As a writer of brilliant
comedies, where satire tosses and turns under sheets of exquisitely
embroidered farce, Frayn's biggest hit came with the hysterical
"play within a play" fiasco Noises Off. Film work
such as the John Cleese comedy Clockwise and the touching TV
play First and Last have showed off Frayn as a fine observer
of people. But in Copenhagen he turns to history, and a moral
conundrum so trenchant that at points it overtakes the carefully
reconstructed plot in the viewer's mind.
For every visual image there is an imaginary imp hovering behind
it asking us to see a wider picture
The play remembers a meeting that took place in 1941 between two
physicists, the Danish Niels Bohr and German Werner Heisenberg.
As friends they had collaborated on crucial work that led to the
atomic bomb, but World War II placed them on opposite sides. Heisenberg
arranges a mysterious trip to see Bohr and his wife. The meeting
that follows, rich in splendid dialogue and fine acting, tests our
feelings on both the moral responsibilities of the scientist, and
the link between a man in wartime and the country he unavoidably
represents when in an alien land.
Bohr's Denmark is a small, occupied state.
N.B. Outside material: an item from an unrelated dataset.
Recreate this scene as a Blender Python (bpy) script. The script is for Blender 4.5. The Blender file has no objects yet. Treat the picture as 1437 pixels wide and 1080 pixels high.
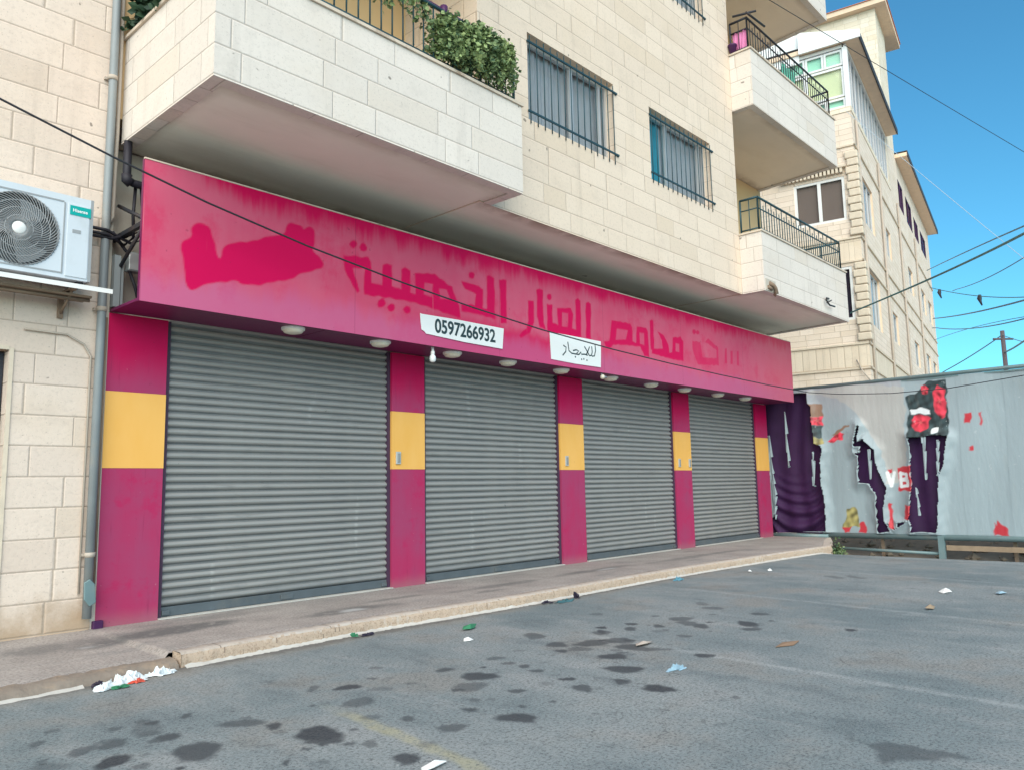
import bpy, bmesh, math, random
import numpy as np
from mathutils import Vector, Matrix
random.seed(7); rng = np.random.default_rng(7)
SC = bpy.context.scene
COL = SC.collection

# ------------------------------------------------------------------ camera
CAM_LOC = Vector((0.0, -7.257775, 1.12))
YAW, PITCH, ROLL, FPX = 0.828018, 0.127576, -0.019117, 1107.62
fw = Vector((math.sin(YAW)*math.cos(PITCH), math.cos(YAW)*math.cos(PITCH), math.sin(PITCH)))
rt = Vector((math.cos(YAW), -math.sin(YAW), 0)); up = rt.cross(fw)
r2 = rt*math.cos(ROLL) + up*math.sin(ROLL); u2 = -rt*math.sin(ROLL) + up*math.cos(ROLL)
cd = bpy.data.cameras.new('camera'); cam = bpy.data.objects.new('camera', cd); COL.objects.link(cam)
m = Matrix((r2, u2, -fw)).transposed().to_4x4(); m.translation = CAM_LOC
cam.matrix_world = m
cd.sensor_width = 36; cd.lens = FPX/1437*36; cd.clip_start = .05; cd.clip_end = 2000
SC.camera = cam

# ------------------------------------------------------------------ light
SUN_EL, SUN_AZ = math.radians(36), math.radians(227)     # azimuth clockwise from +Y: behind the camera, to its left
w = bpy.data.worlds.new('World'); SC.world = w; w.use_nodes = True
nt = w.node_tree; nt.nodes.clear()
sky = nt.nodes.new('ShaderNodeTexSky'); sky.sky_type = 'NISHITA'; sky.sun_disc = False
sky.sun_elevation = SUN_EL; sky.sun_rotation = SUN_AZ
sky.air_density = 1.0; sky.dust_density = 0.3; sky.ozone_density = 2.5
bg = nt.nodes.new('ShaderNodeBackground'); bg.inputs[1].default_value = 0.10
wo = nt.nodes.new('ShaderNodeOutputWorld')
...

Heisenberg's Germany
is a massive world power certain of victory in a war zone not yet
tipped in the balance by America's intervention. The two main protagonists
have the weights of their own worlds on their shoulders, and in
casting Stephen Rea, Daniel Craig and Francesca Annis, three careful
and magnetic performers, this edgy production is in safe hands.
The simple direction pleases too; the opening shots especially evoke
a cold, doomy land, while the lucid, erudite language paints in
the vivid colours between the greys.
As a stage play Copenhagen evoked a remarkable sense of place and
time. On television we have the luxury of seeing the world the play
inhabits first hand. But this in no way blunts the impact. For every
visual image there is an imaginary imp hovering behind it asking
us to see a wider picture. There lies Frayn's triumph, and the secret
of the play's ability to haunt the mind long after it's finished.